By Janet from Tucson
October 17, 2007 5:51 PM | Link to this
You can take the girl out of the South, but you can’t take the South out of the girl. I fry in a 12’ cast iron skillet and Crisco. My daughter brings her friends in and they are wowed whether they are from Minnesota, Mississippi, or Arizona. They just don’t get it that way. Except the Mississippi boys, of course. I use all the phrases I grew up with and I use “y’all” and translate proudly.
By Charles
October 18, 2007 10:37 AM | Link to this
Good fried chicken is hard work at home -Son’s Place is good for fried chicken but he has some competetion in Big Daddy’s. There’s one on Cascade - they have a wing dinner (3-4 huge) wings and 2 veggies of your choice - WOW!! Given my most recent cholesterol reading I know what Im talking about. Best ever - fresh, hot Popeyes :)
By Steven
October 19, 2007 3:36 PM | Link to this
Son’s is great, as was the Deacon before him. Watershed on Tuesday nights is another place that serves up the real deal. RIP, Edna.
To the person who had the gall to recommend Cracker Barrel in a thread on the death of Southern cooking: FOR SHAME.
By Becky Barrett
October 23, 2007 4:49 PM | Link to this
I was given a deep fryer in the past year, but only use it for fish.
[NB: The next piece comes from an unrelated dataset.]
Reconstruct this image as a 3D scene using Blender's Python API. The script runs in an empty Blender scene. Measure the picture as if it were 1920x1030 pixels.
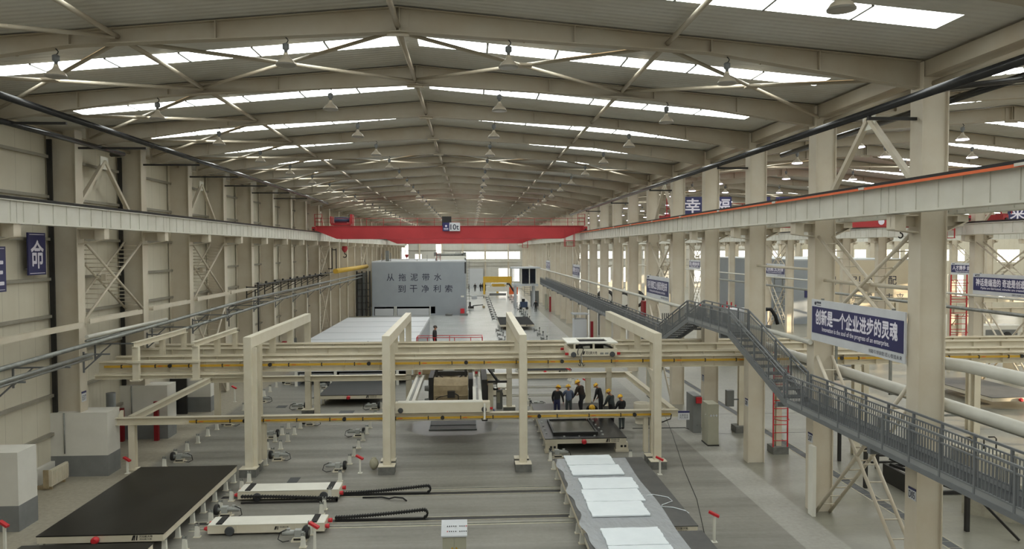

The fried chicken is still in the cast iron skillet; you have to have the pan drippings to make the milk gravy! I personally think the chicken itself tastes better, as another poster put it, when it has sat on the bottom of the pan to get a little darker & crispier. Southern culture is dying out because a lot of the next generation don’t really cook. My son was interested & learned but my daughter just doesn’t like to cook.
Cooking a full meal with the trimmings for supper each night is somewhat of a tradition to me. I consider it part of the Southern culture.